Je me moque mais finalement, en discutant photo avec des amis, je me rend compte qu’on fait bien les mêmes idioties. Notre limite est juste placée un peu plus loin, en autorisant les seins et un peu de pilosité. Même pour des photos à visée artistique et intéressantes par ailleurs, j’écarte systématiquement celles où le photographe laisse le sexe apparant. Il faut qu’il soit caché ou hors cadre, à la limite dans l’ombre si on ne distingue pas grand chose.
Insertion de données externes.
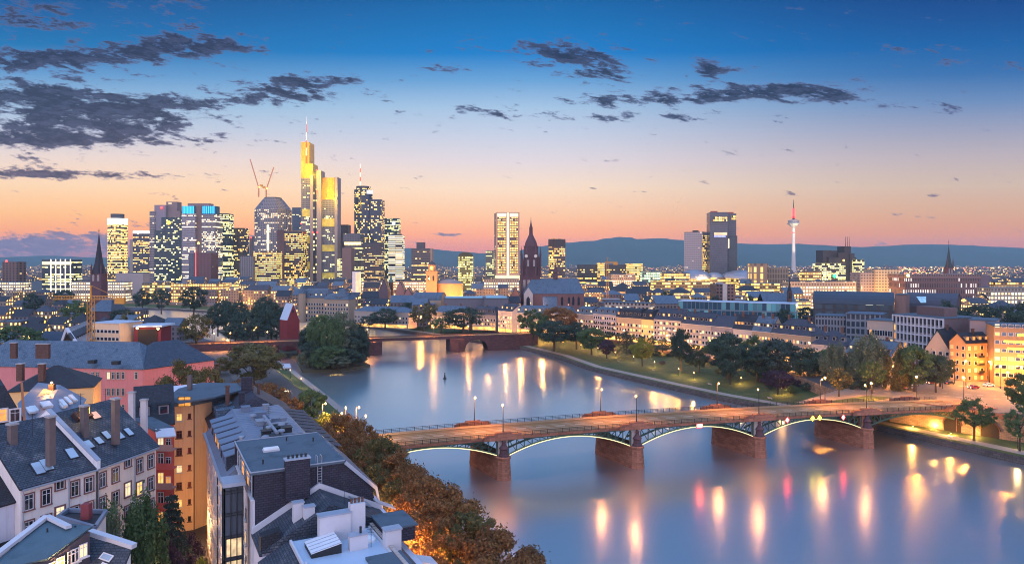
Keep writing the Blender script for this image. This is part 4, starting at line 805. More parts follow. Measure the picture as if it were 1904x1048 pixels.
for px in (975,983,992,1000):
    x = X_(px,Yd-4.3); k.prism([(x-1.1,Yd-4.25),(x+1.1,Yd-4.25),(x+1.1,Yd-4),(x-1.1,Yd-4)], zc(545), zc(520)); 
for px in (982,993): x = X_(px,Yd-9); k.prism([(x-.9,Yd-9.3),(x+.9,Yd-9.3),(x+.9,Yd-8),(x-.9,Yd-8)], zc(495), zc(483))
k.build('lancet_window', pane_dark, o)
Yn = 645; za_ = lambda py: Z_(py,Yn)
k = MB(); k.prism(front(973.5,1086,Yn,24), GZ, za_(546)); k.build('nave_wall', mat('nave_sandstone', (.17,.085,.075), .9, .25, .4, .3), o)
k = MB(); b = front(972.5,1088,Yn-.5,25); rl, rr_ = Vector((X_(989,Yn+12),Yn+12,za_(518))), Vector((X_(1074,Yn+12),Yn+12,za_(518))); bb = [Vector((*p,za_(546))) for p in b]
k.face([bb[0],bb[1],rr_,rl], [(0,0),(57,0),(50,18),(8,18)]); k.face([bb[1],bb[2],rr_], [(0,0),(25,0),(12,18)]); k.face([bb[2],bb[3],rl,rr_], [(0,0),(57,0),(50,18),(8,18)]); k.face([bb[3],bb[0],rl], [(0,0),(25,0),(12,18)]); k.build('nave_roof', slate_blue, o)
k = MB(); k.prism(front(974,991,Yn-2.5,3), GZ, za_(546)); g_ = [(X_(974,Yn-2.4),Yn-2.4,za_(546)),(X_(991,Yn-2.4),Yn-2.4,za_(546)),(X_(982.5,Yn-2.4),Yn-2.4,za_(534))]; k.face(g_); k.face([(a,b_+3,c_) for a,b_,c_ in g_][::-1]); k.build('transept_gable', lightstone, o)
for px in (982,1045,1058,1066,1076):
    k = MB(); dy_ = -2.75 if px == 982 else -.2; wd = 3.2 if px == 982 else 2; x = X_(px,Yn); zt_ = za_(552); zb = za_(567); pts = [(x-wd/2,zb),(x+wd/2,zb),(x+wd/2,zt_-1.5),(x,zt_+.8),(x-wd/2,zt_-1.5)]; k.face([(a,Yn+dy_,b_) for a,b_ in pts]); k.build('lancet_window', pane_dark, o)
k = MB(); k.lathe((X_(1033,Yn+12),Yn+12,0), [(2.2,za_(519)),(2,za_(508)),(2.6,za_(507)),(1,za_(497)),(.4,za_(490)),(0,za_(486))], 8); k.build('ridge_turret', darkstone, o)
light(Q(1000,560,Yd-60), (1,.5,.4), 3000, 2, o); light(Q(1065,575,Yn-30), (1,.45,.25), 900, 1, o)
house('chapel', 'small steep blue-roofed chapel at the foot of the cathedral nave', (X_(1010,600),600), (X_(1036,600),600), 10, GZ, Z_(573,600), Z_(552,600), sandstone, slate_blue, 'gable', cat='chapel')
house('stone_gable_house', 'red stepped stone gable house left of the cathedral tower', (X_(949,640),640), (X_(968,640),640), 14, GZ, Z_(553,640), Z_(533,640), sandstone, slate, 'gable_front')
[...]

J’ai l’impression de me faire dominer par des tabous stupides. Quel sens cela a-t-il de rendre honteux ou interdit quelques dizaines de centimètres carrés sur un corps alors qu’on sait bien tous comment c’est fait de toutes façons ? Qu’il y a-t-il de si sulfureux à avoir un corps ou à l’assumer ?
Il y a quelques temps j’avais publié une photo quasiment uniquement pour sortir de ce genre de tabous. C’était finalement plutôt pudique et consensuel mais ça m’avait fait longtemps hésiter.
Ce tableau a déjà 150 ans, et rien n’a changé. Nous l’acceptons, mais à condition de ne le voir qu’à titre historique, en peinture et entouré d’un cadre. Le reproduire est déjà vu comme de la provocation.